5. The video contradicts itself, saying that infinity is impossible, but that an infinite God is possible. The argument never aspires to prove God’s infinity; but, in any case, Joe needs to appreciate that when theologians speak of God’s infinity, they are not using a mathematical or quantitative concept. God is not a collection of an actually infinite number of definite and discrete things. His infinity is qualitative: He is necessary, omnipotent, omniscient, omnipresent, morally perfect, etc. Note that God’s not being a mathematical infinite has nothing to do, as Joe imagines, with His existing “in some strange realm.” Existing in a strange realm, as do mathematical objects, does nothing to annul their numerosity and hence actual infinity.

Finally, Joe’s comment that “I will never be satisfied I think, until I can watch the universe being made!” betrays an anti-scientific, not to say anti-philosophical, attitude that ironically characterizes young earth creationists!

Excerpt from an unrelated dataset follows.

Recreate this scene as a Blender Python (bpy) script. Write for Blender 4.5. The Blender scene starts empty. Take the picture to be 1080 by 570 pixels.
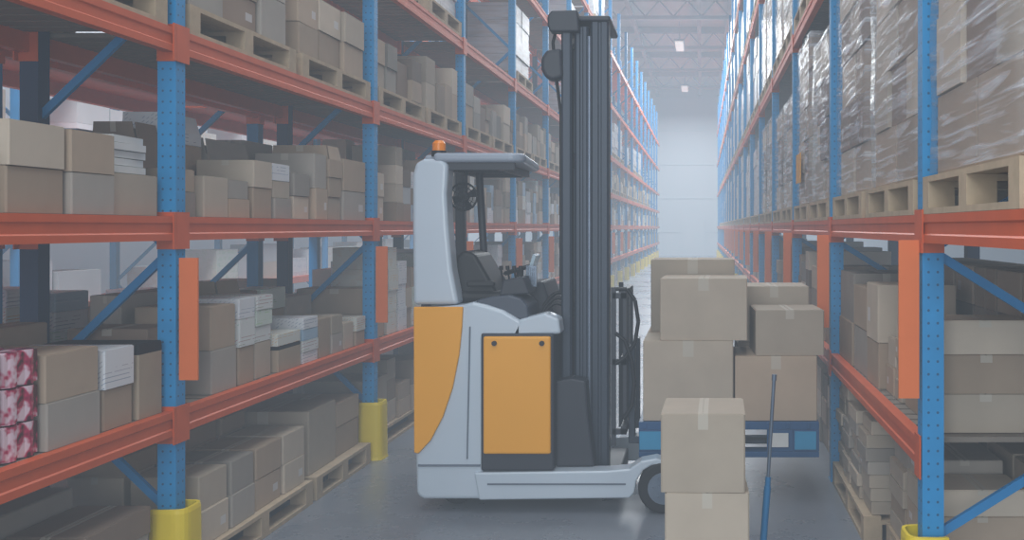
import bpy, math, random
from mathutils import Vector
R = random.Random(7)
scene = bpy.context.scene
COL = scene.collection
try:
    scene.view_settings.view_transform = 'Standard'
except Exception:
    pass

# ------------------------------------------------------------ materials
def srgb(r, g, b):
    def f(c):
        c /= 255.0
        return c/12.92 if c <= 0.04045 else ((c+0.055)/1.055)**2.4
    return (f(r), f(g), f(b), 1)

class NT:
    def __init__(s, name):
        s.m = bpy.data.materials.new(name); s.m.use_nodes = True
        s.t = s.m.node_tree; s.b = s.t.nodes['Principled BSDF']
    def n(s, typ, **k):
        x = s.t.nodes.new(typ)
        for a, v in k.items(): setattr(x, a, v)
        return x
    def l(s, a, b): s.t.links.new(a, b)
    def math(s, op, a, b=None):
        x = s.n('ShaderNodeMath', operation=op)
        for i, v in enumerate((a, b)):
            if v is None: continue
            if isinstance(v, (int, float)): x.inputs[i].default_value = v
            else: s.l(v, x.inputs[i])
        return x.outputs[0]
    def mix(s, f, a, b):
        x = s.n('ShaderNodeMix', data_type='RGBA')
        if isinstance(f, (int, float)): x.inputs[0].default_value = f
        else: s.l(f, x.inputs[0])
        for i, v in ((6, a), (7, b)):
            if isinstance(v, tuple): x.inputs[i].default_value = v
            else: s.l(v, x.inputs[i])
        return x.outputs[2]

def mat(name, col, rough=0.6, metal=0.0, var=0.12, scale=6.0, spec=0.4):
    k = NT(name)
    c = srgb(*col)
    tc = k.n('ShaderNodeTexCoord')
    nz = k.n('ShaderNodeTexNoise'); nz.inputs['Scale'].default_value = scale; nz.inputs['Detail'].default_value = 4
    k.l(tc.outputs['Object'], nz.inputs['Vector'])
    dark = tuple(v*(1-var*1.6) for v in c[:3])+(1,)
    lite = tuple(min(1, v*(1+var)) for v in c[:3])+(1,)
    k.l(k.mix(nz.outputs[0], dark, lite), k.b.inputs['Base Color'])
    k.b.inputs['Roughness'].default_value = rough
    k.b.inputs['Metallic'].default_value = metal
    k.b.inputs['Specular IOR Level'].default_value = spec
    return k.m

def carton_mat(name, col, tape=(190, 184, 172), black=False):
    k = NT(name); c = srgb(*col)
    tc = k.n('ShaderNodeTexCoord'); sep = k.n('ShaderNodeSeparateXYZ'); k.l(tc.outputs['Generated'], sep.inputs[0])
    sn = k.n('ShaderNodeSeparateXYZ'); k.l(tc.outputs['Normal'], sn.inputs[0])
    nz = k.n('ShaderNodeTexNoise'); nz.inputs['Scale'].default_value = 5; nz.inputs['Detail'].default_value = 5
    k.l(tc.outputs['Object'], nz.inputs['Vector'])
    oi = k.n('ShaderNodeObjectInfo')
    base = k.mix(nz.outputs[0], tuple(v*0.84 for v in c[:3])+(1,), tuple(min(1, v*1.1) for v in c[:3])+(1,))
    hs = k.n('ShaderNodeHueSaturation'); k.l(base, hs.inputs['Color'])
    k.l(k.math('ADD', k.math('MULTIPLY', oi.outputs['Random'], 0.4), 0.82), hs.inputs['Value'])
    top = k.math('GREATER_THAN', k.math('ABSOLUTE', sn.outputs[2]), 0.5)
    hi = k.math('GREATER_THAN', sep.outputs[2], 0.8)
    ny = k.math('GREATER_THAN', k.math('ABSOLUTE', sn.outputs[1]), 0.5)
    cen = k.math('LESS_THAN', k.math('ABSOLUTE', k.math('SUBTRACT', sep.outputs[0], 0.5)), 0.06)
    m = k.math('MULTIPLY', cen, k.math('MAXIMUM', top, k.math('MULTIPLY', hi, ny)))
    gx = k.math('MULTIPLY', k.math('GREATER_THAN', sep.outputs[1], 0.68), k.math('LESS_THAN', sep.outputs[1], 0.88))
    gz = k.math('MULTIPLY', k.math('GREATER_THAN', sep.outputs[2], 0.3), k.math('LESS_THAN', sep.outputs[2], 0.55))
    sx_ = k.math('GREATER_THAN', k.math('ABSOLUTE', sn.outputs[0]), 0.5)
    lab = k.math('MULTIPLY', k.math('MULTIPLY', gx, gz), k.math('MULTIPLY', sx_, k.math('GREATER_THAN', oi.outputs['Random'], 0.8)))
    if black:
        m = k.math('MAXIMUM', m, k.math('GREATER_THAN', sep.outputs[2], 0.86))
    m = k.math('MULTIPLY', m, 0.6 if not black else 1.0)
    c1 = k.mix(m, hs.outputs[0], srgb(*tape))
    k.l(k.mix(k.math('MULTIPLY', lab, .6), c1, srgb(208, 208, 210)), k.b.inputs['Base Color'])
    k.b.inputs['Roughness'].default_value = 0.7
    k.b.inputs['Specular IOR Level'].default_value = 0.3
    return k.m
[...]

[1] Joe is really putting all his eggs in one very fragile basket. As Ethan Seagal, the senior science writer for Forbes, writes, “Although, much like Hoyle, Penrose isn’t alone in his assertions, the data is overwhelmingly opposed to what he contends. The predictions that he’s made are refuted by the data, and his claims to see these effects are only reproducible if one analyzes the data in a scientifically unsound and illegitimate fashion. Hundreds of scientists have pointed this out to Penrose — repeatedly and consistently over a period of more than 10 years— who continues to ignore the field and plow ahead with his contentions” (Ethan Seagal, “No, Roger Penrose, We See No Evidence Of A ‘Universe Before The Big Bang’,” Forbes (Oct 8, 2020), https://www.forbes.com/sites/startswithabang/2020/10/08/no-roger-penrose-we-see-no-evidence-of-a-universe-before-the-big-bang/?sh=318e41ac7a0f.

[2] Penrose uncritically equates time with our physical measures of time, a reductionistic view that I find quite implausible.